Il processo ha diviso il Libano, polarizzato un Paese intero già in difficile equilibrio nel caos mediorientale, una sentenza eccessivamente dura porterebbe all'insurrezione di Hezbollah, il cui segretario generale Hassan Nasrallah ha già dichiarato che "non riconoscerà" alcun verdetto del Tsl contro il Partito di Dio. «Lo considereremo come se non ci fosse mai stato», ha detto Nasrallah, certo che "il verdetto è pronto già da anni". A poche ora della sentenza, ecco una svolta potenzialmente clamorosa. Tanta e tanto tangibile era la tensione nel Paese nelle ultime settimane che quando il 4 agosto si è verificata l'ancora enigmatica esplosione al porto di Beirut, causa di oltre 200 morti, nella capitale e nel Paese è sorto immediata l'idea che potesse essere in qualche modo collegata all'imminente sentenza. Difficile affermarlo, per quanto la detonazione non abbia fatto altro che aggiungere caos a caos: attendendo la sentenza e gli sviluppi del processo Hariri, su cui però appare probabile che in futuro si debba tornare a indagare su ben altri presupposti.
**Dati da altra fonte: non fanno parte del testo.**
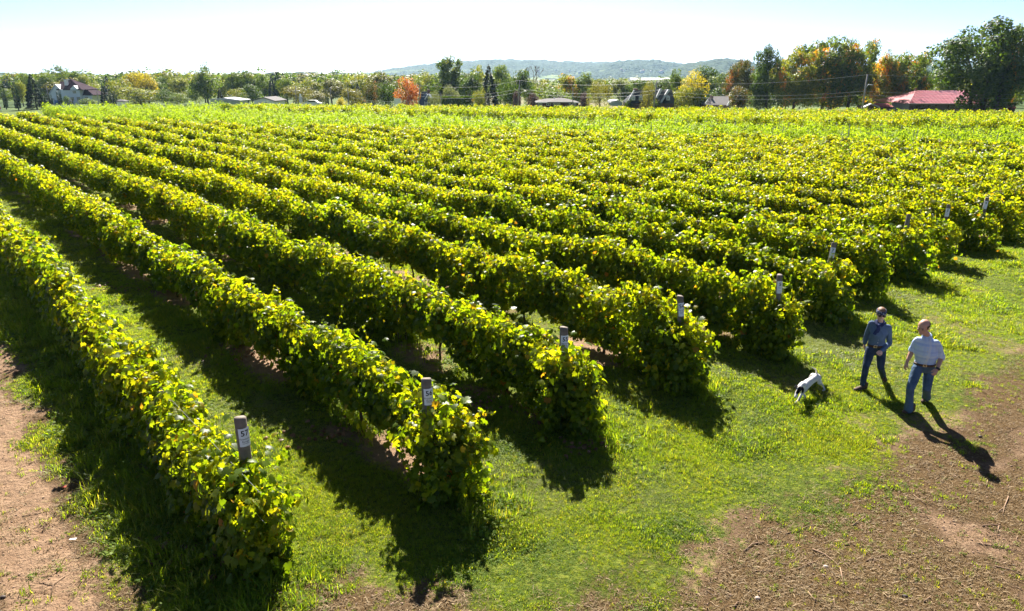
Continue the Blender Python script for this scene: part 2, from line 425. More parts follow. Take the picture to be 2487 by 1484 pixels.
def masks(x, y):
    """grass cover 0..1, straw cover 0..1"""
    x = np.asarray(x, float); y = np.asarray(y, float)
    P_ = perp(x, y); T = along(x, y)
    n1 = fbm(x * .9, y * .9, 3) - .5; n2 = fbm(x * 3.1, y * 3.1, 9) - .5
    sd1 = sdline(x, y) + n1 * 1.3 + n2 * .5
    side = smooth(1.55, .75, P_ + n1 * .9 + n2 * .4) * smooth(3.0, 5.5, T + P_ * .3)       # track left of the first row
    n3 = fbm(x * 9, y * 9, 19, 2) - .5
    dirt = np.maximum(smooth(-.75, .95, sd1 + n3 * 1.1), side)
    # soil under each row
    soil = np.zeros_like(P_)
    for p, e in zip(A_ROWS, A_END):
        w = smooth(.75, .3, np.abs(P_ - p + .05) + n2 * .35)
        soil = np.maximum(soil, w * smooth(e + .2, e + 1.2, T))
    soil = soil * smooth(.50, .70, fbm(x * .5 + 4, y * .5, 21) + .12)
    # worn patches in the headland
    worn = smooth(.60, .74, fbm(x * .75 + 9, y * .75 + 2, 31) + .10 * smooth(6.5, 3, T)) * smooth(7.5, 5.5, T)
    grass = np.clip(1 - dirt - soil * .95 - worn * .45, 0, 1)
    straw = smooth(.34, .60, fbm(x * .8 + 3, y * .8 + 8, 41, 4) * .8 + fbm(x * 3, y * 3, 43) * .2) * .9
    straw = np.clip(.25 + straw + smooth(1.3, .2, np.abs(sd1)) * .7, 0, 1) * dirt
    # wheel track along the first row: bare middle
    tr = smooth(.75, .25, np.abs(P_ - (.12 + .25 * noise(T * .3, 0, 5)))) * (T > 4)
    straw = np.clip(straw * (1 - tr * .9), 0, 1)
    return grass, straw
def axis(lo, hi, step, far0, far1, k=1.13):
    a = list(np.arange(lo, hi, step)); s_ = step; v = a[-1]
    while v < far1: s_ *= k; v += s_; a.append(v)
    s_ = step; v = a[0]; b = []
    while v > far0: s_ *= k; v -= s_; b.append(v)
    return np.array(b[::-1] + a)
gx = axis(-16, 20, .14, -7000, 7000); gy = axis(3, 28, .14, -50, 7400)
gx = np.unique(np.clip(gx, -7000, 7000)); gy = np.unique(np.clip(gy, -60, 7400))
GX, GY = np.meshgrid(gx, gy); nx, ny = len(gx), len(gy)
gm, stm = masks(GX, GY)
near = smooth(60, 30, GY) * smooth(60, 30, np.abs(GX))
def relief(x, y): return ((fbm(x * .35, y * .35, 60) - .5) * .10 + (fbm(x * 2.2, y * 2.2, 61) - .5) * .04) * smooth(1.2, 3.0, np.hypot(x - 6.5, y - 11.8))
GZ = gz(GX, GY) + relief(GX, GY) * near
GZ = np.where(GY > 400, GZ, GZ)
idx = np.arange(nx * ny).reshape(ny, nx)
GF = np.stack([idx[:-1, :-1], idx[:-1, 1:], idx[1:, 1:], idx[1:, :-1]], -1).reshape(-1, 4)
gme = npmesh('ground', np.stack([GX, GY, GZ], -1).reshape(-1, 3), GF)
for nm, a in (('grass', gm), ('straw', stm)):
    gme.attributes.new(nm, 'FLOAT', 'POINT').data.foreach_set('value', a.ravel().astype(np.float32))
gme.polygons.foreach_set('use_smooth', [True] * len(gme.polygons))
m = N('soil_and_turf'); P0 = m.pos()
ag = m.n('ShaderNodeAttribute', attribute_name='grass').outputs['Fac']; as_ = m.n('ShaderNodeAttribute', attribute_name='straw').outputs['Fac']
fine = m.noise(P0, 22, 5, .7); mid = m.noise(P0, 4.5, 5, .6); big = m.noise(P0, .6, 4)
dirt = m.mix(m.ramp(mid, [(.3, 0), (.7, 1)]), (.23, .142, .085), (.33, .22, .14))
dirt = m.mix(m.ramp(fine, [(.38, 0), (.55, 1)]), m.mix(.5, dirt, (.15, .092, .06)), dirt)
mp = m.n('ShaderNodeMapping'); m.l(P0, mp.inputs[0]); mp.inputs['Scale'].default_value = (9, 34, 1); mp.inputs['Rotation'].default_value = (0, 0, R(20))
fib = m.noise(mp.outputs[0], 2.2, 5, .75)
strawc = m.ramp(fib, [(.32, (.07, .040, .019)), (.5, (.165, .103, .047)), (.68, (.27, .185, .09))])
sf = m.math('MULTIPLY', m.ramp(m.math('ADD', m.math('MULTIPLY', as_, .9), m.math('MULTIPLY', fib, .55)), [(.5, 0), (.85, 1)]), 1.0)
base = m.mix(sf, dirt, strawc)
grc = m.ramp(m.noise(P0, 9, 5, .7), [(.3, (.03, .042, .008)), (.45, (.085, .115, .014)), (.62, (.16, .18, .025))])
gf = m.ramp(m.math('ADD', ag, m.math('MULTIPLY', m.math('SUBTRACT', fine, .5), 1.5)), [(.2, 0), (.7, 1)])
near_c = m.mix(gf, base, grc)
sp = m.n('ShaderNodeSeparateXYZ'); m.l(P0, sp.inputs[0])
farm = m.ramp(m.math('MULTIPLY', sp.outputs[1], .001), [(.16, 0), (.2, 1)])
fc = m.ramp(m.noise(P0, .006, 3), [(.35, (.05, .085, .025)), (.5, (.10, .14, .04)), (.6, (.22, .19, .10)), (.7, (.07, .10, .03))])
h = m.math('ADD', m.math('MULTIPLY', fine, .5), m.math('ADD', m.math('MULTIPLY', m.math('MULTIPLY', fib, sf), .8), mid))
gmat = m.done(m.pr(m.mix(farm, near_c, fc), .95, .08, 0, m.bump(h, 1.0, .08)))
tag(link('ground', gme, None, gmat), kind='structure')

# ------------------------------------------------------------------ hills far behind
HILLS = []
def hill(name, prof, dist, depth, canopy, seed, mat, nxs=240, nys=46):
    """prof: (px, py) of the skyline; a rounded ridge with its crest at 'dist'"""
    px = np.linspace(prof[0][0], prof[-1][0], nxs); py = np.interp(px, [p[0] for p in prof], [p[1] for p in prof])
    V = np.zeros((nys, nxs, 3))
    for j in range(nys):
        s_ = j / (nys - 1); yd = dist + (s_ - .62) * depth
        prof_h = math.sin(math.pi * min(1, s_ / 1.24)) ** 1.2 if s_ < .62 else math.cos((s_ - .62) / .38 * math.pi / 2) ** .8
        for i in range(nxs):
            a = (px[i] - 1243.5) / FPX; t = dist / (math.cos(TH) + (742 - 187) / FPX * math.sin(TH))
            X = a * t * (yd / dist); H = (187 - py[i]) / 1748.0 * dist + CAM_H + 3.5
            V[j, i] = (X, yd, -3.5 + max(0, H) * prof_h)
    V[:, :, 2] += (fbm(V[:, :, 0] * .012, V[:, :, 1] * .012, seed, 3) - .5) * canopy * 1.5 * smooth(0, .2, np.linspace(0, 1, nys))[:, None]
    V[:, :, 2] += (fbm(V[:, :, 0] * .06, V[:, :, 1] * .06, seed + 1, 2) - .5) * canopy
    id_ = np.arange(nxs * nys).reshape(nys, nxs)
    F_ = np.stack([id_[:-1, :-1], id_[:-1, 1:], id_[1:, 1:], id_[1:, :-1]], -1).reshape(-1, 4)
    from mathutils.bvhtree import BVHTree
    HILLS.append(BVHTree.FromPolygons([tuple(v) for v in V.reshape(-1, 3)], [tuple(int(i) for i in f) for f in F_]))
    return tag(link(name, npmesh(name, V.reshape(-1, 3), F_), None, mat), kind='structure')
m = N('far_woods'); P0 = m.pos()
mp = m.n('ShaderNodeMapping'); m.l(P0, mp.inputs[0]); mp.inputs['Scale'].default_value = (1, .35, 2.5)
n1 = m.noise(mp.outputs[0], .045, 5, .7); n2 = m.noise(P0, .0028, 4, .6); v = m.n('ShaderNodeTexVoronoi'); m.l(mp.outputs[0], v.inputs[0]); v.inputs['Scale'].default_value = .09
woods = m.ramp(n1, [(.3, (.010, .026, .014)), (.5, (.022, .048, .020)), (.66, (.045, .075, .028)), (.78, (.08, .075, .03))])
flds = m.ramp(m.noise(P0, .02, 3), [(.4, (.13, .19, .06)), (.6, (.20, .24, .09))])
sp = m.n('ShaderNodeSeparateXYZ'); m.l(P0, sp.inputs[0])
low = m.n('ShaderNodeMapRange'); m.l(sp.outputs[2], low.inputs[0]); low.inputs[1].default_value = 45; low.inputs[2].default_value = 15
fm = m.math('MULTIPLY', low.outputs[0], m.ramp(n2, [(.54, 0), (.57, 1)]))
hmat = m.done(m.pr(m.mix(fm, woods, flds), .95, .05, 0, m.bump(v.outputs[0], 1.0, 6)))
hill('far_hill', [(820, 187), (900, 178), (960, 169), (1030, 160), (1090, 156), (1130, 152), (1170, 149), (1290, 148.5), (1360, 153), (1420, 156), (1480, 155), (1560, 157), (1640, 160), (1700, 162), (1800, 170), (1900, 187)], 4200, 2200, 16, 5, hmat)
hill('near_hill', [(1380, 187), (1430, 166), (1470, 157), (1500, 152.5), (1545, 149.5), (1600, 151), (1640, 155), (1665, 160), (1700, 168), (1760, 187)], 3300, 1100, 14, 15, hmat)
hill('wooded_hill', [(1600, 187), (1650, 165), (1672, 158), (1700, 152), (1730, 147.5), (1758, 146.5), (1785, 150), (1830, 158), (1900, 165), (2050, 168), (2180, 160), (2240, 152), (2290, 149.5), (2330, 151), (2420, 160), (2500, 170), (2700, 187)], 2400, 900, 12, 25, hmat)
hill('left_ridge', [(-260, 190), (-150, 184), (0, 182), (100, 183), (240, 184), (420, 184), (560, 183), (680, 181), (800, 180), (860, 182), (960, 187)], 1500, 500, 8, 35, hmat)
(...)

E scavando nella sua storia recente il Libano può venire vedere alla luce ferite dolorose che parevano dimenticate.
Molto dipenderà dalle motivazioni della condanna di Ayash e dagli atti che accompagneranno e approfondiranno le dichiarazioni di Re sul Partito di Dio: la sentenza avrà un enorme peso politico sull'assetto interno del Paese dei Cedri.